Father's Eyes: A Review
Wednesday, April 25, 2007
For those who struggle with the effects of an abusive home environment, Cherie Burbach's recently published book, Father's Eyes, may provide hope and solace. Burbach, the daughter of an abusive, alcoholic father who ultimately took his own life, chronicles her journey through despair to Christian faith, from struggle to search to surrender to embrace --- the embrace, that is, of God the Father's love. The poems are honest, accessible, and cathartic, no doubt, for Burbach as well as others who may share her experience.

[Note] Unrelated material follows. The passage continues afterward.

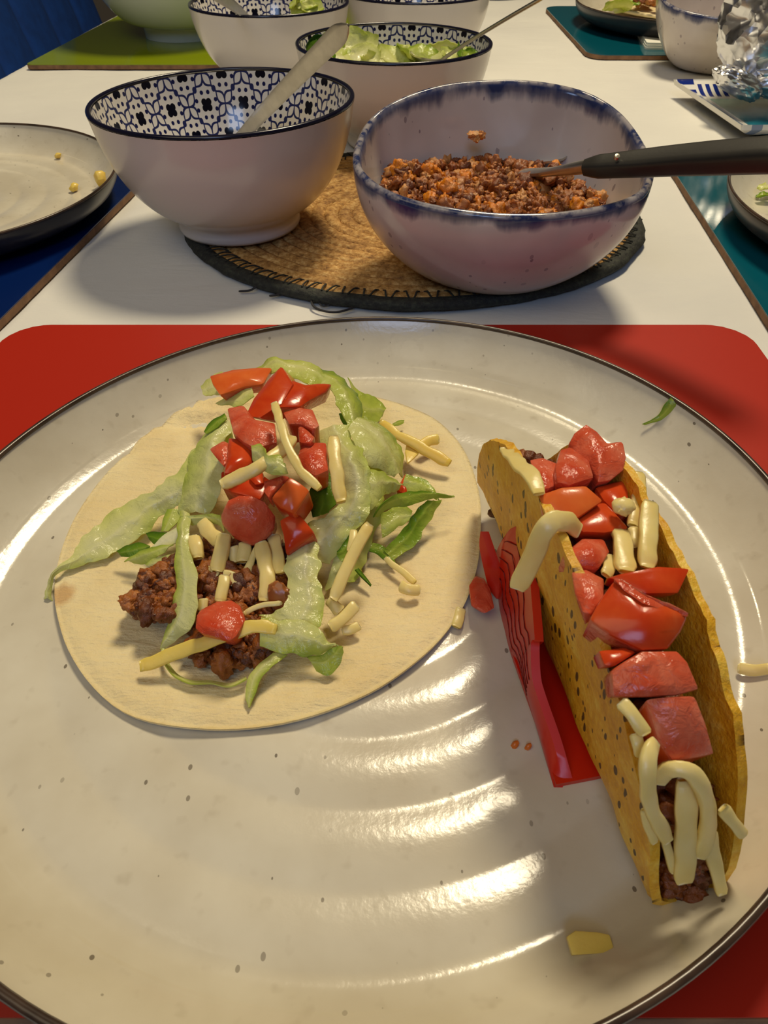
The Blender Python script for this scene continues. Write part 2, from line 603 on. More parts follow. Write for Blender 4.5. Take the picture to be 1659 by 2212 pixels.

That being said, I have to say, with Garrison Keillor, that "[s]elf-expression is not the point of it, people!" In a funny and yet insightful article a number of years ago in The Atlantic Monthly entitled "The Poetry Judge," Keillor makes the pithy observation that "[e]xperience becomes literature when it no longer matters to the reader whether the story is true or not." He's right. Good poems are the ones that bring pleasure in the reading -- so much pleasure that you might just read them to the person sitting next to you. Writers and readers of poetry love the sight and sound of language; meaning and content must be carried along by such words.
The sense I have in reading Father's Eyes is that I am peering into Burbach's journal. When I read "I am the guilt of my father's illness/ I am the burden of his death/ I am evidence of his addiction," I am sympathetic. But because I do not share her experience, I must decide whether to read the poems because I love the writing, and I can't say that I do. I encourage her to use more concrete, particular images, to write about a wider array of topics, and to drop the personal pronoun. For someone who loves writing, I suspect there are good poems to be written and, ultimately, she will write them.
"In The Father's eyes/ I'm His child./ His delight./ He wants me here,/ and I belong." We can celebrate God's embrace of Cherie Burbach and hope her book will help other strugglers. with abusive home situations. We can also watch for more developed and mature writing in future books. And we can celebrate the Father who rescues us and gifts us with the ability to glorify him in our writing and other vocations.